I watched Wise Children’s adaptation of Emily Brontë’s WUTHERING HEIGHTS at Berkeley Rep last week and I’m still thinking about it. And that’s why I needed to write the important lesson that I took from it: not everyone is binary. And I’m defining binary in this context is good vs. bad.
One of the biggest questions I had in grad school was “does the protagonist need to be good for an audience to like the play?” Of course there’s anti-heroes, but I’ve always had that question about what I write, “is this character likable? and if not, is the audience still going to watch? are they going to be compelled to continue watching until the end of the play or leave now?”
What Emily Rice, the AD and Director of the show, did to pull this age-old question from me and throw it on the ground and stomp on it! I watched an interview of her talking about the play and what I took from it was that the whole show was about passion. I think my brain turned that word into a the romantic definition, which the play had, but the turning of passion of revenge was more apt. AND I LOVED IT!

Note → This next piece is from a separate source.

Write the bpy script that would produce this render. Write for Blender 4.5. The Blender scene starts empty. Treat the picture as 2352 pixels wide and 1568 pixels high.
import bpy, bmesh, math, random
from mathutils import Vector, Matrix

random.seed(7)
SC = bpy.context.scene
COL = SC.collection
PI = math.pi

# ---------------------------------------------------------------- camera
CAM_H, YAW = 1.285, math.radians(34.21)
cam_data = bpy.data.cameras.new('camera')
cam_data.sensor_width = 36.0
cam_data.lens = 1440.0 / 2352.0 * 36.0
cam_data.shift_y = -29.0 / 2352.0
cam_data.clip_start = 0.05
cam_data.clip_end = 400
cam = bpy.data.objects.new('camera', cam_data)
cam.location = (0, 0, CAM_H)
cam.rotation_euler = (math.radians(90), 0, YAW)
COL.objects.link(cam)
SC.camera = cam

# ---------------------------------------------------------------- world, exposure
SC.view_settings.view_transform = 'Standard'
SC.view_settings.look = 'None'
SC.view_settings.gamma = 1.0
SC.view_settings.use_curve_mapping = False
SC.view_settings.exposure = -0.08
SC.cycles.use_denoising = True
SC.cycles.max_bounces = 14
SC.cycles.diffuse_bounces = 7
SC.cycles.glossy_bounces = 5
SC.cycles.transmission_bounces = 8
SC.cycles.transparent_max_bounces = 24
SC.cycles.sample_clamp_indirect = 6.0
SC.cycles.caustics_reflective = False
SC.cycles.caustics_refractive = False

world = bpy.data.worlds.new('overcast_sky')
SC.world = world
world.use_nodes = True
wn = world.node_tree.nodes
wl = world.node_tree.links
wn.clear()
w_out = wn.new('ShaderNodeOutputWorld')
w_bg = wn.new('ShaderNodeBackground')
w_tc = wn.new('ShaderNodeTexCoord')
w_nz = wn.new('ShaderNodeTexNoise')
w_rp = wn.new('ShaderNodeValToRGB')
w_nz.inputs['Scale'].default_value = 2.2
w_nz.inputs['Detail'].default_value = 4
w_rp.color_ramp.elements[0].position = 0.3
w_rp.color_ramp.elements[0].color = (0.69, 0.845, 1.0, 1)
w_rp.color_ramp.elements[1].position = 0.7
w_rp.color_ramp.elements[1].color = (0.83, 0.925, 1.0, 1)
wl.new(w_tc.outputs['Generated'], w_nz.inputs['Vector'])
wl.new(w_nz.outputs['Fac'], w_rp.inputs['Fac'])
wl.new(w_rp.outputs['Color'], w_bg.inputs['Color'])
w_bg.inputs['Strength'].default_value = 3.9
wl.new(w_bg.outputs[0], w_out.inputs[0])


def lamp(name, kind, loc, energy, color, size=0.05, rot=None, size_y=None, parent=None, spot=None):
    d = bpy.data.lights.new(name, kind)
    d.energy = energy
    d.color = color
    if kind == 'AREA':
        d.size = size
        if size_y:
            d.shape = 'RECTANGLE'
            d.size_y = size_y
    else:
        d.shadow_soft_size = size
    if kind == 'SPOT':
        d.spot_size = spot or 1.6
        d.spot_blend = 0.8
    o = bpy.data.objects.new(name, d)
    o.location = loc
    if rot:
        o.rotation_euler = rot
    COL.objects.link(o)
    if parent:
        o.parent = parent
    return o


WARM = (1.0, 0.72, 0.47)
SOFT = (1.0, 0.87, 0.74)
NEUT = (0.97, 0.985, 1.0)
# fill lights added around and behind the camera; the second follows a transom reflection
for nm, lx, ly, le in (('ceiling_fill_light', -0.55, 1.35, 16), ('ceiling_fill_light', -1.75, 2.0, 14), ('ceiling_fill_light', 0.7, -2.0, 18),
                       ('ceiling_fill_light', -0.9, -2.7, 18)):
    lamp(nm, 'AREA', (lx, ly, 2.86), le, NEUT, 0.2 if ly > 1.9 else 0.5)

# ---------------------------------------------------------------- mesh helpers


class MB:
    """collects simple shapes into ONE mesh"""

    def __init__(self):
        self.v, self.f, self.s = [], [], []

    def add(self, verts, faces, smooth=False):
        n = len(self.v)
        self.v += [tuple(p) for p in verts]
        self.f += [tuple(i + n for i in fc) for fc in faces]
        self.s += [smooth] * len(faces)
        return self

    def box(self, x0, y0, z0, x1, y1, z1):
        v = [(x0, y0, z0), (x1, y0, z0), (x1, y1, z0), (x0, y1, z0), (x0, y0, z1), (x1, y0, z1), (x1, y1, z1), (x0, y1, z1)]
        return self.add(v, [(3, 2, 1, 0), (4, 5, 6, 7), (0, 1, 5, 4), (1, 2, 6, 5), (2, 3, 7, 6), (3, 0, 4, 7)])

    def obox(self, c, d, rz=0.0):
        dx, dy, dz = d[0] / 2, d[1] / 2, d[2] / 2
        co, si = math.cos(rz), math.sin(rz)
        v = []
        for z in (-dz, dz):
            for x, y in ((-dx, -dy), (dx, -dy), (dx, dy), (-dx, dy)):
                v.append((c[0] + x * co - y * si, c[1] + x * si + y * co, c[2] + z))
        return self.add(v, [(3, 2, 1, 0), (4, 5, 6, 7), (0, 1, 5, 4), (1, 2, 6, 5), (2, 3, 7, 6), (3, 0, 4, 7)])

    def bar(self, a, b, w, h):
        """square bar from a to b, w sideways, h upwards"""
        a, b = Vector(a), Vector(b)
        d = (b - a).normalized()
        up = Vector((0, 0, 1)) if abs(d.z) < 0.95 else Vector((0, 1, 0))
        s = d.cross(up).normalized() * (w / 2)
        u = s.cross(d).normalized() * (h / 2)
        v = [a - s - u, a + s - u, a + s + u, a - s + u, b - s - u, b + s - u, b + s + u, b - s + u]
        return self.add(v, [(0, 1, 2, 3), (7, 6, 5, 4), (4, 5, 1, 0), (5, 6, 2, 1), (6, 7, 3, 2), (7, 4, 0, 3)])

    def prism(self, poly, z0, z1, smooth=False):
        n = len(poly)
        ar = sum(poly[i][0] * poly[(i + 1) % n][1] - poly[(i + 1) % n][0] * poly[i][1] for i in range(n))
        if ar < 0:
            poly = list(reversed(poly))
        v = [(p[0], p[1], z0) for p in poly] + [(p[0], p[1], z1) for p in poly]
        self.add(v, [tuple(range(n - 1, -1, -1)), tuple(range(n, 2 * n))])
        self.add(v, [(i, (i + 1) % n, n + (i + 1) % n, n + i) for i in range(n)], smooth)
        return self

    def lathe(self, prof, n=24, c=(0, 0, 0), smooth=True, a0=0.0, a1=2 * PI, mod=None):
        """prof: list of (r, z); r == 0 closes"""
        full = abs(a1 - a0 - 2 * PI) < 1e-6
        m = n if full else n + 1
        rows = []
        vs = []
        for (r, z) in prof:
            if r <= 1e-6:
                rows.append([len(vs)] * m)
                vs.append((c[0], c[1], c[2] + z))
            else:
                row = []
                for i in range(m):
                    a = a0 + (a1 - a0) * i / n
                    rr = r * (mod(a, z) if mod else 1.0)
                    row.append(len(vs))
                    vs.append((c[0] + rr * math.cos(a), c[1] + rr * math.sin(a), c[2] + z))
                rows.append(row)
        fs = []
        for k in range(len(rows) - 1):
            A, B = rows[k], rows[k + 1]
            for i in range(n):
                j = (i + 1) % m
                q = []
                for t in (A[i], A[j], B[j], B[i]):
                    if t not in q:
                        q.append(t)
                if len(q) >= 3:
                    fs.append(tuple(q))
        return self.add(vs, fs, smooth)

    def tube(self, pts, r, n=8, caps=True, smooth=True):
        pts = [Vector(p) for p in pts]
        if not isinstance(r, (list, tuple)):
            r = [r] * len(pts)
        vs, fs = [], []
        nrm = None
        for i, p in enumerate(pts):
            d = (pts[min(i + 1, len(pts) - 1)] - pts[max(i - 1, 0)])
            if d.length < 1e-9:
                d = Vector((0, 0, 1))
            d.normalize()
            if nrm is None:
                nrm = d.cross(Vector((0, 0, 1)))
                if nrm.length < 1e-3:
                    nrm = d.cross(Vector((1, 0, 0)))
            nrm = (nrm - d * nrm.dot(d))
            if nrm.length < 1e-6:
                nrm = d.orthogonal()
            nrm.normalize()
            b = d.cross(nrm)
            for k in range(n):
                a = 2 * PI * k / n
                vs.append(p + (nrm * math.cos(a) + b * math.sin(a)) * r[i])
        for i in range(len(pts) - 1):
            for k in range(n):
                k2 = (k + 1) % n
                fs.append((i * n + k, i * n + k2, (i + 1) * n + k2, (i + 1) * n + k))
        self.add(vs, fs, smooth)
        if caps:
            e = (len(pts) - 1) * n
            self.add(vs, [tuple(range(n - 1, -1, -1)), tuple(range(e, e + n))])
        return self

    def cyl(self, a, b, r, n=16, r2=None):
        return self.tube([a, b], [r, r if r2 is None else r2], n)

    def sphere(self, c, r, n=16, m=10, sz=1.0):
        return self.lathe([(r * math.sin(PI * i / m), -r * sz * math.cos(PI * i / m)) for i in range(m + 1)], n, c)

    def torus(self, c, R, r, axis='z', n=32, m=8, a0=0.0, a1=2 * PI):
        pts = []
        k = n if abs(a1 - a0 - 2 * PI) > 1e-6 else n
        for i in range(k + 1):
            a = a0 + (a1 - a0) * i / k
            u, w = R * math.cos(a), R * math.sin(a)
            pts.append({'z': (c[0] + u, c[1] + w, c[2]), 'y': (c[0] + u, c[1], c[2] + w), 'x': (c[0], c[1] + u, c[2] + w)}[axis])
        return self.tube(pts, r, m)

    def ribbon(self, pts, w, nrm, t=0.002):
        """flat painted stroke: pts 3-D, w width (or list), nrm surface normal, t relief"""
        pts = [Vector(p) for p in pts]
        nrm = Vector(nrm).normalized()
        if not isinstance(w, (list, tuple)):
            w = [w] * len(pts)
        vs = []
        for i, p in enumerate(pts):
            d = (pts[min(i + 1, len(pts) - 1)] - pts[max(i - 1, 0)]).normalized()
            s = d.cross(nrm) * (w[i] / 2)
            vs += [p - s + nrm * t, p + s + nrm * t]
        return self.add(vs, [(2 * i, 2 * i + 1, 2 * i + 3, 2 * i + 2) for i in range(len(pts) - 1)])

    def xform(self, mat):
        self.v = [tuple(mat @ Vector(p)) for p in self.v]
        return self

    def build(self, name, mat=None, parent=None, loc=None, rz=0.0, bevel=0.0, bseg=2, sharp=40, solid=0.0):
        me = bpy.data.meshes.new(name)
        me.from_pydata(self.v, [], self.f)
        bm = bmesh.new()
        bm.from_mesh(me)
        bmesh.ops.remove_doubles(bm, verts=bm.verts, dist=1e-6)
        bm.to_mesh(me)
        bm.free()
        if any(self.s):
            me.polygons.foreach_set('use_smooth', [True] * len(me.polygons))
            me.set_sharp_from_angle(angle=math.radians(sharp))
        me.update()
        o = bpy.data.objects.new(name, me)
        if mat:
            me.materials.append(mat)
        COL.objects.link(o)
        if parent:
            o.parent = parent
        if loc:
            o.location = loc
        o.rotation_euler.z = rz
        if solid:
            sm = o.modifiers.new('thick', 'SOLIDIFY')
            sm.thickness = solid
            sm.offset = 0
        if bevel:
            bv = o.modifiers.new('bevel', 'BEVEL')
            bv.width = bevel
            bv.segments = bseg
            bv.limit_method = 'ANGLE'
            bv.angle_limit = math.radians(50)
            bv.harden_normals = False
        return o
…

In another podcast, there was also talk about how Disney had the formula of portraying characters as good OR bad; white hat vs. black hat; good vs. evil. This formula is something I’ve always tried because, as a people pleaser, is something I tried to do with my work because uh Disney/Pixar’s track record for having people like their work is proven. And reading books like SAVING THE CAT teaches need for writers the add the nuance for characters. But what I’ve seen from the video reviews of WUTHERING HEIGHTS the novel, everyone was bad! Noone was likable…. and that’s so refreshing! And watching it, I was like, okay, Heathcliffe has to be the good guy… until he isn’t. Like really bad! And I loved it cuz it went against my initial thoughts and hopes. But isn’t that what good characters and stories need to do, challenge expectations?